Cecilia left the Army in 2003, having risen to the rank of sergeant. For three years, she was in a period of transition, doing temporary and clerical work, and raising her children. In 2006, while helping friends with their painting business, she learned of the Non-traditional Employment for Women, (NEW) a New York City training program. She attended NEW’s pre-apprenticeship program and with their help entered the New York City District Council of Carpenters Apprenticeship Program. She hasn’t looked back since.

“I have always loved working with my hands, when I was younger, I used to help my mom around the house, painting, building and fixing things. My room couldn’t just be a simple room, I had to build a loft bed,” she says.

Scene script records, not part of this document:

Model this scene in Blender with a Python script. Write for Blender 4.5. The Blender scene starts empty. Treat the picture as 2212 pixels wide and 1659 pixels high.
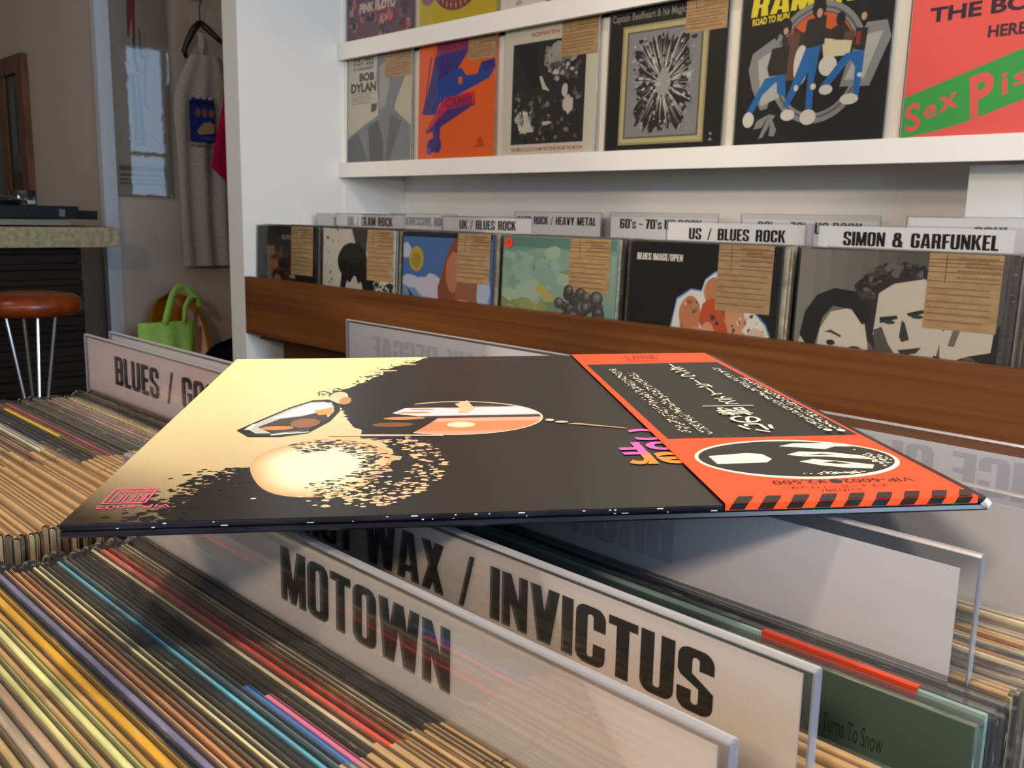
import bpy, bmesh, math, random
from mathutils import Matrix, Vector

S = bpy.context.scene
COL = S.collection
R_ = math.radians

# ------------------------------------------------------------------ camera
CAM = Vector((0, 0, 1.12))
f_px, pitch, roll, yaw = 2025.3, .1777, .0204, .7975
fw = Vector((-math.sin(yaw) * math.cos(pitch), math.cos(yaw) * math.cos(pitch), -math.sin(pitch)))
rt = Vector((math.cos(yaw), math.sin(yaw), 0))
up = rt.cross(fw)
r2 = rt * math.cos(roll) + up * math.sin(roll)
u2 = up * math.cos(roll) - rt * math.sin(roll)
cd = bpy.data.cameras.new('camera')
cam = bpy.data.objects.new('camera', cd)
COL.objects.link(cam)
mw = Matrix((r2, u2, -fw)).transposed().to_4x4()
mw.translation = CAM
cam.matrix_world = mw
cd.sensor_width = 36
cd.lens = f_px / 2212 * 36
cd.clip_start = .005
cd.dof.use_dof = True
cd.dof.focus_distance = .43
cd.dof.aperture_fstop = 40
S.camera = cam

# ------------------------------------------------------------------ world and light
w = bpy.data.worlds.new('sky')
S.world = w
w.use_nodes = True
bg = w.node_tree.nodes['Background']
bg.inputs[0].default_value = (.50, .72, 1, 1)
bg.inputs[1].default_value = 1.1


def lamp(name, kind, loc, target, energy, color, **kw):
    d = bpy.data.lights.new(name, kind)
    d.energy = energy
    d.color = color
    for k, v in kw.items():
        setattr(d, k, v)
    o = bpy.data.objects.new(name, d)
    COL.objects.link(o)
    o.location = loc
    o.rotation_euler = (Vector(target) - Vector(loc)).to_track_quat('-Z', 'Y').to_euler()
    return o


WARM = (1, .80, .58)
lamp('spot_light', 'SPOT', (-1.2, -1.6, 1.75), (-1.75, 1.95, 1.42), 88, WARM, spot_size=R_(28), spot_blend=.35, shadow_soft_size=.07)
lamp('spot_light', 'SPOT', (-.2, -1.6, 1.75), (-.65, 1.95, 1.42), 92, WARM, spot_size=R_(31), spot_blend=.35, shadow_soft_size=.07)
lamp('spot_light', 'SPOT', (-.9, .62, 2.55), (-.45, .30, 1.0), 62, WARM, spot_size=R_(50), spot_blend=.6, shadow_soft_size=.06)
lamp('spot_light', 'SPOT', (-.35, -.45, 2.55), (-.25, .15, .97), 78, WARM, spot_size=R_(46), spot_blend=.6, shadow_soft_size=.06)
lamp('spot_light', 'SPOT', (.2, .35, 2.55), (-.9, 1.9, 1.15), 55, WARM, spot_size=R_(70), spot_blend=.7, shadow_soft_size=.06)
lamp('island_fill_light', 'AREA', (.35, -1.3, 2.05), (-.25, .2, 1.0), 19, WARM, shape='DISK', size=.25)  # unseen warm fill, added to brighten the island's front faces
lamp('spot_light', 'SPOT', (-1.25, .55, 2.5), (-2.5, 1.45, 1.12), 16, WARM, spot_size=R_(34), spot_blend=.8, shadow_soft_size=.06)  # extra unseen spot, added to brighten the partition
lamp('left_wall_fill_light', 'AREA', (-2.7, -.6, 2.6), (-3.6, 1.2, .9), 6, (1, .84, .68), shape='DISK', size=.4)  # dim warm fill added for the left walls, no fixture
lamp('daylight', 'AREA', (2.3, .3, 1.75), (-2.5, 1.6, 1.95), 92, (.60, .77, 1), shape='RECTANGLE', size=1.6, size_y=1.3)
lamp('daylight', 'AREA', (-.2, -2.9, 1.75), (-.3, 1.0, 1.1), 17, (.74, .85, 1), shape='RECTANGLE', size=2.6, size_y=1.5)  # front daylight added behind the camera to lift the ambient

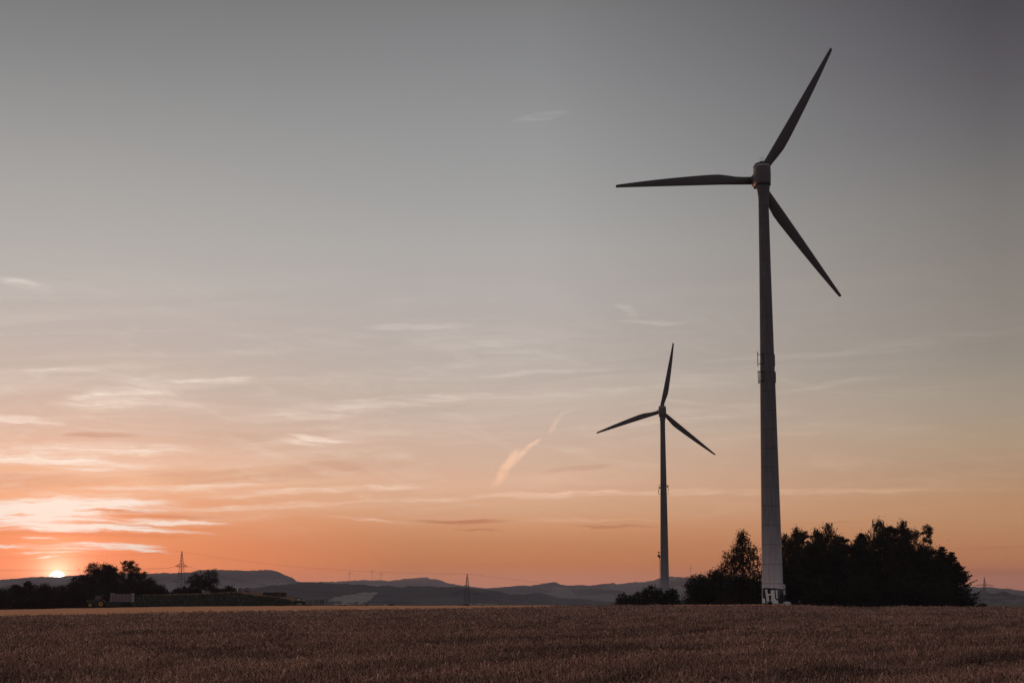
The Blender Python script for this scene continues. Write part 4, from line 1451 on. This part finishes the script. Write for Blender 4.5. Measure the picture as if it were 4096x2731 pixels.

Being in the military also helped Cecilia prepare for a career in construction. Raised an only child, she learned team work and how to survive in a male-dominated environment while in the military. As an apprentice, and one of the few women on the job, she was assigned to get the coffee orders.

“I didn’t really like it, but I used it as a opportunity to expand my network and get to know all of the carpenters and built relationships,” she says. She learned a lot from that network including that she shouldn’t stay in one job just because she was good at it. “You have to be vocal and let them know that you are there to learn all the skills.”
Her advice to other tradeswomen is to be involved in the local and the club meetings, where she says all the information is shared about available jobs.What she loves most about the job is that it provides her with the opportunity to work one job and support her family. Instead of working multiple jobs to feed her three children, a daughter and two sons, she has time to spend with them. Her youngest is still in elementary school while her middle son is enrolled in the same junior high she went to as a child. Her daughter is in high school. Being a carpenter allows her the ability to continue the love of working with her hands she discovered as a child – and be the mom she wants to be for her children.

“I’ve always had to push myself on jobs. I am not a company worker, so every time I go to a new site, they look at my frame and don’t realize how strong I am. They ask me what I can do, and that gives me the chance to tell them all about my skills and my work. That’s how I get hired,” she says.